— WHAT YOU ARE ASKED TO DO —
Give back, exactly as it appears, the run of lines opening with the one containing "Keep writing the" and closing with the one containing "struct('ground_behind', B(-30, 30, -40, -3.75, -4.2, -4), MASPH)". Nothing outside that run should appear.

Scene modeling code data:
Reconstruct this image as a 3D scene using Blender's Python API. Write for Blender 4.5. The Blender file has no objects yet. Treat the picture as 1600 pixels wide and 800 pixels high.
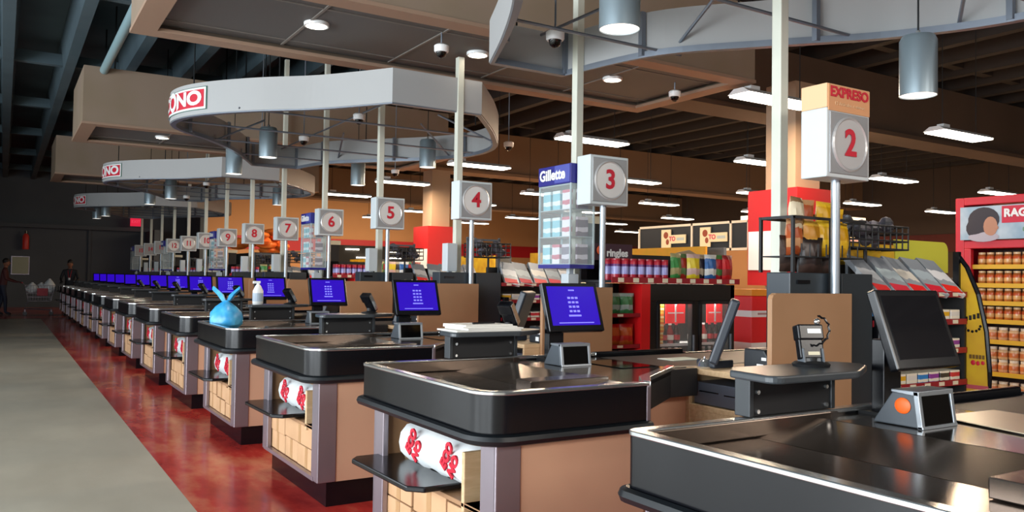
import bpy, bmesh, math, random
from mathutils import Vector, Matrix, Euler
random.seed(7)
S = bpy.context.scene
COL = S.collection
PI = math.pi
PITCH = 2.05          # distance between neighbouring lanes
NL = 15               # lanes

# ------------------------------------------------------------------ materials
def lin(c):
    return tuple(((v / 12.92) if v <= 0.04045 else ((v + 0.055) / 1.055) ** 2.4) for v in c)
def hx(h):
    return lin(tuple(int(h[i:i + 2], 16) / 255 for i in (0, 2, 4))) + (1,)
MATS = {}
def mat(name, h, rough=.5, metal=0.0, emit=None, es=1.0, noise=None, trans=0, coat=0, spec=None, alpha=None):
    if name in MATS: return MATS[name]
    m = bpy.data.materials.new(name); m.use_nodes = True
    nt = m.node_tree; b = nt.nodes['Principled BSDF']
    c = hx(h)
    b.inputs['Base Color'].default_value = c
    b.inputs['Roughness'].default_value = rough
    b.inputs['Metallic'].default_value = metal
    if coat: b.inputs['Coat Weight'].default_value = coat; b.inputs['Coat Roughness'].default_value = .08
    if spec is not None: b.inputs['Specular IOR Level'].default_value = spec
    if trans: b.inputs['Transmission Weight'].default_value = trans
    if alpha is not None: b.inputs['Alpha'].default_value = alpha
    if emit:
        b.inputs['Emission Color'].default_value = hx(emit); b.inputs['Emission Strength'].default_value = es
    if noise:
        h2, scale, detail = noise[:3]
        tc = nt.nodes.new('ShaderNodeTexCoord'); n = nt.nodes.new('ShaderNodeTexNoise')
        n.inputs['Scale'].default_value = scale; n.inputs['Detail'].default_value = detail
        r = nt.nodes.new('ShaderNodeValToRGB')
        r.color_ramp.elements[0].position = .35; r.color_ramp.elements[1].position = .65
        r.color_ramp.elements[0].color = c; r.color_ramp.elements[1].color = hx(h2)
        mp = nt.nodes.new('ShaderNodeMapping')
        if len(noise) > 3: mp.inputs['Scale'].default_value = noise[3]
        nt.links.new(tc.outputs['Object'], mp.inputs['Vector']); nt.links.new(mp.outputs[0], n.inputs['Vector'])
        nt.links.new(n.outputs['Fac'], r.inputs['Fac']); nt.links.new(r.outputs['Color'], b.inputs['Base Color'])
    MATS[name] = m
    return m
def ramp_mat(name, stops, axis=2, rough=.35, gen=True, noise_amt=0):
    """bands along one generated axis (printing on a pack, clothing on a body)"""
    if name in MATS: return MATS[name]
    m = bpy.data.materials.new(name); m.use_nodes = True
    nt = m.node_tree; b = nt.nodes['Principled BSDF']; b.inputs['Roughness'].default_value = rough
    tc = nt.nodes.new('ShaderNodeTexCoord'); sp = nt.nodes.new('ShaderNodeSeparateXYZ')
    r = nt.nodes.new('ShaderNodeValToRGB'); r.color_ramp.interpolation = 'CONSTANT'
    nt.links.new(tc.outputs['Generated' if gen else 'Object'], sp.inputs[0])
    src = sp.outputs[axis]
    if not gen:
        hv = nt.nodes.new('ShaderNodeMath'); hv.operation = 'MULTIPLY'; hv.inputs[1].default_value = .5; nt.links.new(src, hv.inputs[0]); src = hv.outputs[0]
    if noise_amt:
        n = nt.nodes.new('ShaderNodeTexNoise'); n.inputs['Scale'].default_value = 3
        ma = nt.nodes.new('ShaderNodeMath'); ma.operation = 'MULTIPLY_ADD'; ma.inputs[1].default_value = noise_amt
        nt.links.new(tc.outputs['Generated'], n.inputs['Vector'])
        nt.links.new(n.outputs['Fac'], ma.inputs[0]); nt.links.new(src, ma.inputs[2]); src = ma.outputs[0]
    nt.links.new(src, r.inputs['Fac']); nt.links.new(r.outputs['Color'], b.inputs['Base Color'])
    e = r.color_ramp.elements
    for i, (p, h) in enumerate(stops):
        el = e[i] if i < 2 else e.new(p if gen else p * .5)
        el.position = p if gen else p * .5; el.color = hx(h)
    MATS[name] = m
    return m

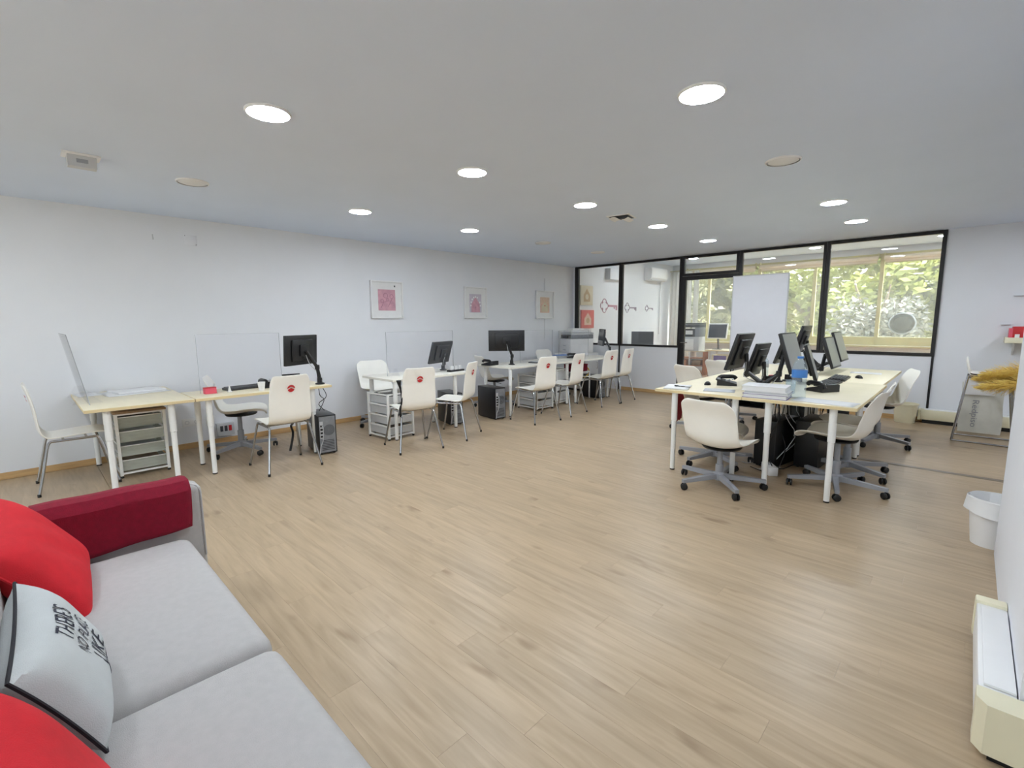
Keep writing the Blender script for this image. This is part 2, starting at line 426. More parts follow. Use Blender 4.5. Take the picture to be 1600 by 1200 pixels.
# rolled-up blinds at the window heads
for i, (x0, x1) in enumerate(((-5.9, -4.1), (-4.0, -1.6), (-1.5, .95), (1.05, 3.4))):
    r = thing('roller_blind', 'beige roller blind pulled up at the far room window, %s' % ['nearest the curtain', 'above the door', 'right of the door', 'outermost on the right'][i], 'blind', (0, Y2-.07, 2.72), group='beige roller blinds in the far room')
    obj('roll', MB().tube([(x0, 0, 0), (x1, 0, 0)], .045, 12), MBLIND, r)
    obj('cloth', B(x0+.02, x1-.02, .035, .04, -.09, 0), MBLIND, r, False)
    for q in (x0+.004, x1-.004): obj('bracket', B(q-.004, q+.004, -.02, .069, -.03, .115), MALU, r, False)
    obj('bottom_bar', B(x0+.02, x1-.02, .028, .046, -.115, -.09), MALU, r, False)
struct('ground', B(-40, 40, Y2+.2, 70, -4.2, -4), MASPH)
struct('ground_behind', B(-30, 30, -40, -3.75, -4.2, -4), MASPH)

# ------------------------------------------------------------------ ceiling fittings
def downlight(label, x, y, on=True, z=H, group='round ceiling downlights'):
    t = thing('ceiling_light', label, 'ceiling light', (x, y, z), group=group)
    if 'dl' not in KIDS:
        KIDS['dl'] = [obj('rim', MB().lathe([(.107, -.012), (.113, -.011), (.117, -.004), (.117, 0)], seg=32, capb=False), MWHT, t),
                      obj('diffuser', MB().lathe([(.108, -.010), (.108, -.002)], seg=32), MLAMP, t, False)]
        return t
    rim, dif = KIDS['dl']
    a = rim.copy(); C.objects.link(a); a.parent = t
    if on:
        b = dif.copy(); C.objects.link(b); b.parent = t
    else:
        b = obj('diffuser', MB().lathe([(.03, -.017), (.08, -.014), (.099, -.008), (.099, 0)], seg=28), MOFF, t)
    return t
rowname = {-4.67: 'row nearest the picture wall', -2.87: 'middle row', -1.09: 'row nearest the pillar'}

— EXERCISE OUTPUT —
Keep writing the Blender script for this image. This is part 2, starting at line 426. More parts follow. Use Blender 4.5. Take the picture to be 1600 by 1200 pixels.
# rolled-up blinds at the window heads
for i, (x0, x1) in enumerate(((-5.9, -4.1), (-4.0, -1.6), (-1.5, .95), (1.05, 3.4))):
    r = thing('roller_blind', 'beige roller blind pulled up at the far room window, %s' % ['nearest the curtain', 'above the door', 'right of the door', 'outermost on the right'][i], 'blind', (0, Y2-.07, 2.72), group='beige roller blinds in the far room')
    obj('roll', MB().tube([(x0, 0, 0), (x1, 0, 0)], .045, 12), MBLIND, r)
    obj('cloth', B(x0+.02, x1-.02, .035, .04, -.09, 0), MBLIND, r, False)
    for q in (x0+.004, x1-.004): obj('bracket', B(q-.004, q+.004, -.02, .069, -.03, .115), MALU, r, False)
    obj('bottom_bar', B(x0+.02, x1-.02, .028, .046, -.115, -.09), MALU, r, False)
struct('ground', B(-40, 40, Y2+.2, 70, -4.2, -4), MASPH)
struct('ground_behind', B(-30, 30, -40, -3.75, -4.2, -4), MASPH)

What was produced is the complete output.